While the opening track “I’ll Be There” is all too evocative of the same tropical house samples that guarantee any single to rocket to the top of the charts as a certified dance hit, a compliment as it was intended, the following “Do It Like You” is the one that really stands out – being simultaneously energetic, using the rattling of bones for the beat, and slyly melancholic in its lyrical content and backwards bass chord loop. It really gives the impression of downing several uppers at a nightclub and stumbling down a street you’re not familiar with at three in the morning.
This minimalist groove and suggestively dark mood continues through with the third track, “Heart String”, in which the energetic mood enhanced by the clap samples turns to listing off all the things that could make up a good evening (“little bit of dancing, little bit of romancing, come a little closer, make a little love”) across a sparse, echoing soundscape. It may be a bit concerning to go from something more upbeat and dance-worthy to the more pensive tracks like “Just Breathe” and “I C Light”, which are very low and slow by comparison, but things quickly get back to their bopping regularity with “Hold On”, if you pay less mind to the pensive tone of the lyrics.
The more melancholy lyrical content comes to a head in “Mirror Ball”, which could be posited as a hybrid between the slower, sadder tracks and the ones that make you want to move your feet; fluctuating between jungle rhythms and suspiciously Alt-J-adjacent vocal harmonies and detailing how much the protagonist of the song misses someone.

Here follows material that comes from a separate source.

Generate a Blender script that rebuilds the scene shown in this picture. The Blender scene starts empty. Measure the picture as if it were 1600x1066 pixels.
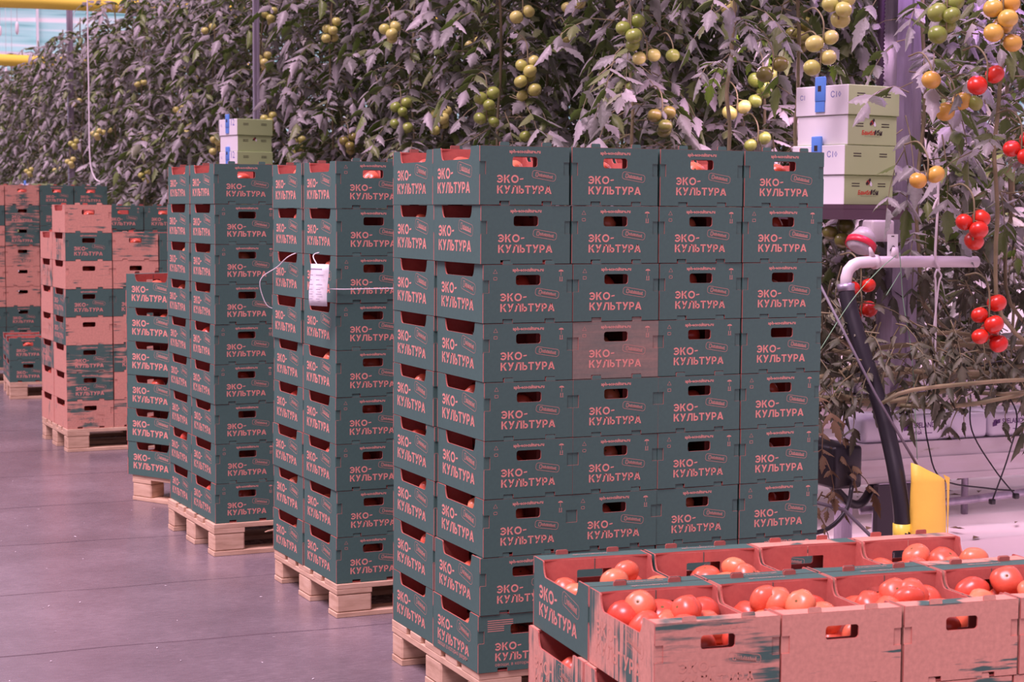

The penultimate feature, “Never Dance Alone” – which sounds like it might be the best produced track on the album – happens to feature the one and only Pip Brown, aka Ladyhawke, the New Zealand musician many might still remember for her mainstay 2008 hit “My Delirium”, who’s refreshingly higher-pitched vocals manage to cut through the usual intimate whispering of the lead vocalist. The lead vocals do manage to set the mood quite effortlessly for what is an otherwise low-tone ballad.
The album calumniates with a near-acoustic sum of its parts, asking over and over again how we could “Lose Someone” over an empty, echoing vacuum cross-examining the vibes present in all tracks proceeding.
Crooked Colours seem to be an excellent addition to the experimental electronic genre currently championed by those who position themselves as prim and proper alternatives to the boisterous EDM scene. It might be all to evident of the rather traumatic state of the modern listener that we need to oversaturate ourselves with content of such a despairing nature, obsessing over and over again on what small actions might have led to that terrible breakup, but that by no means has to result in the sounds it inspires being dreary, tepid twanging. Instead, we are given the opportunity to move our feet.